Frankly, I cannot relate to this deadening of the mind inscribed with the words “I’m bored! My mother might beg to differ with me, but as far back as I can stir my memory, I cannot remember ever being bored; and I was reared for a time without, God forbid, TV, video games, or movies. I spent a great deal of time as a PK (pastor’s kid) in church, which for most of the bored is the epitome of “Boresville. Still, when I consider the world in which God has placed us to live, while not the paradise of Eden prior to the curse, I/we can still in this sin-filled world exclaim with the Psalmist, “How manifold [numerous, abundant, complex, exciting, fascinating, et cetera] are your works, O God. Or the entire 8th Psalm! I always had a curiosity about life and the world and even alone was well occupied. “Bored” was just not a part of my vocabulary in describing me or my life. I never cease to thank God for a heritage of godly parents and a home infused with spiritual purpose and service. I have to say that I now understand that having the presence of the Creator within one’s inner being is the compelling inspiration of the soul to be curious with awe and wonder about a world so intelligently made. The bored are not so blessed as to have this environmental incubator from which to be hatched into adulthood.
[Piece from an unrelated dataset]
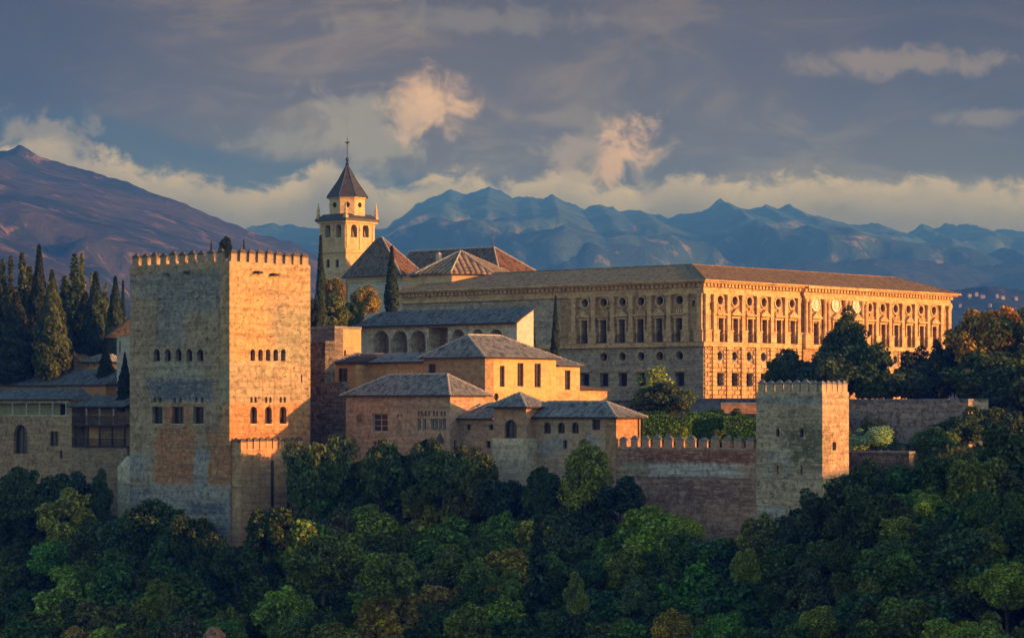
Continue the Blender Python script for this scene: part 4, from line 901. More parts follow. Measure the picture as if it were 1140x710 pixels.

In an article in World Magazine, Janie B. Cheaney wrote, “Boredom is less a matter of what’s going on around us than what’s happening, or not happening, inside. It is a difficult task, as we at the Paul Anderson Youth Home are well aware, to expel the boredom from young people’s minds by exciting their souls to the wonder of the world and its majestic Creator. Boredom is actually an integral element of sorrow and depression which can lead to loss of desire to even continue living. Consequently, teen suicide is on the rise. Again, we catch the drift of Postman’s premise “Amusing Ourselves to Death. Typical amusements become boring with time when they do not nurture an eternal purpose or feed what God has put in us: a hope for eternity. When in our work or play we cease to be engaged in eternally purposeful activity, or do not understand how and why what we do and think is eternally meaningful, hope is drowned in the boredom which is the result. Boredom is the absence of any confidence that what we do and think is significant for eternity.
Are you bored? There is not the least bit of spiritual logic for the Christian to live in boredom other than being blinded by his own sin. I well remember when in the 7th grade I was fitted for my first pair of contact lenses. In my vanity I had refused to wear glasses before and did not understand that I was missing a whole lot. A new world opened to me. It was astounding. I could see details that before were not there. This is not unlike what we who are Christians are to be about. Our own genuine wonder and delight in God’s amazing world ought to be “eye-opening and intriguing to the bored people we engage daily. They need to meet and you need to lead them to your Optometrist.